Czy jestem pewny, że był to demon, a nie moje przewidzenie?
Tak.
Czy jestem w stanie wytłumaczyć, dlaczego uważam, że był to prawdziwy kontakt, a nie objaw, np. choroby psychicznej?
Poza zmianą cech charakteru na dłuższą metę, zmianą sytuacji życiowej na dłuższą metę, to od razu po rytuale zaobserwować można takie drobne szczegóły, jak poprzestawianie krzesła, obniżenie temperatury czy inne zjawiska przypisywanie domom opętanym lub nawiedzonym.
Czy uważam, że mógłbym nagrać filmik z rytuału i opublikować go tutaj, aby udowodnić, że to nie są moje wymysły i że z drugiej strony klawiatury nie siedzi nastolatek, który robi sobie z was żarty?

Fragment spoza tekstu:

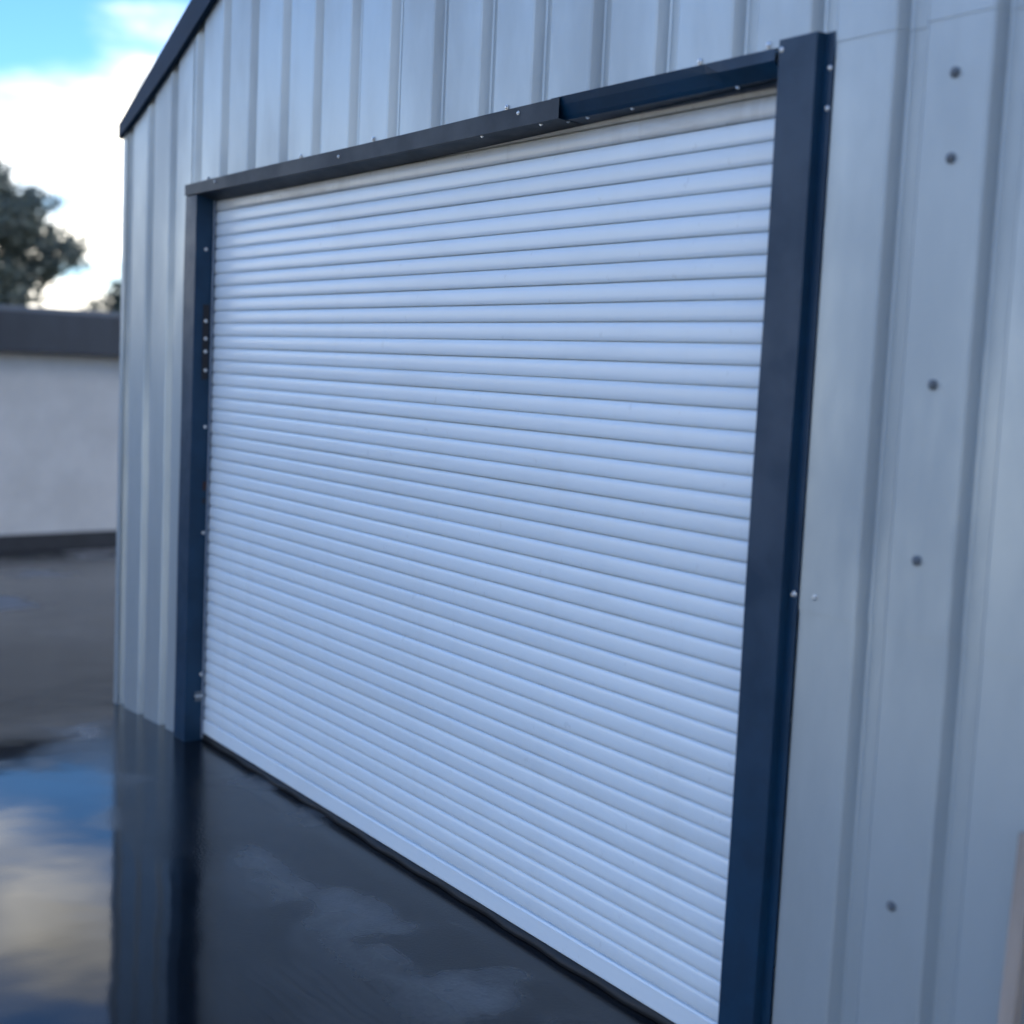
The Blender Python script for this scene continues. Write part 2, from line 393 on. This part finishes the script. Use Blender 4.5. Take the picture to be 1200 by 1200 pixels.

Nie nagram filmiku, z powodu, o którym już powiedziałem - byłby to brak szacunku i mogłoby to rozgniewać siły, z którymi należy żyć w zgodzie. Jeśli oczekujecie od tej debaty konkretnych dowodów, proszę o zadawanie konkretnych pytań. Ale nie zapominajmy, że co dla jednych może być dowodem, dla innych może być objawem schizofrenii.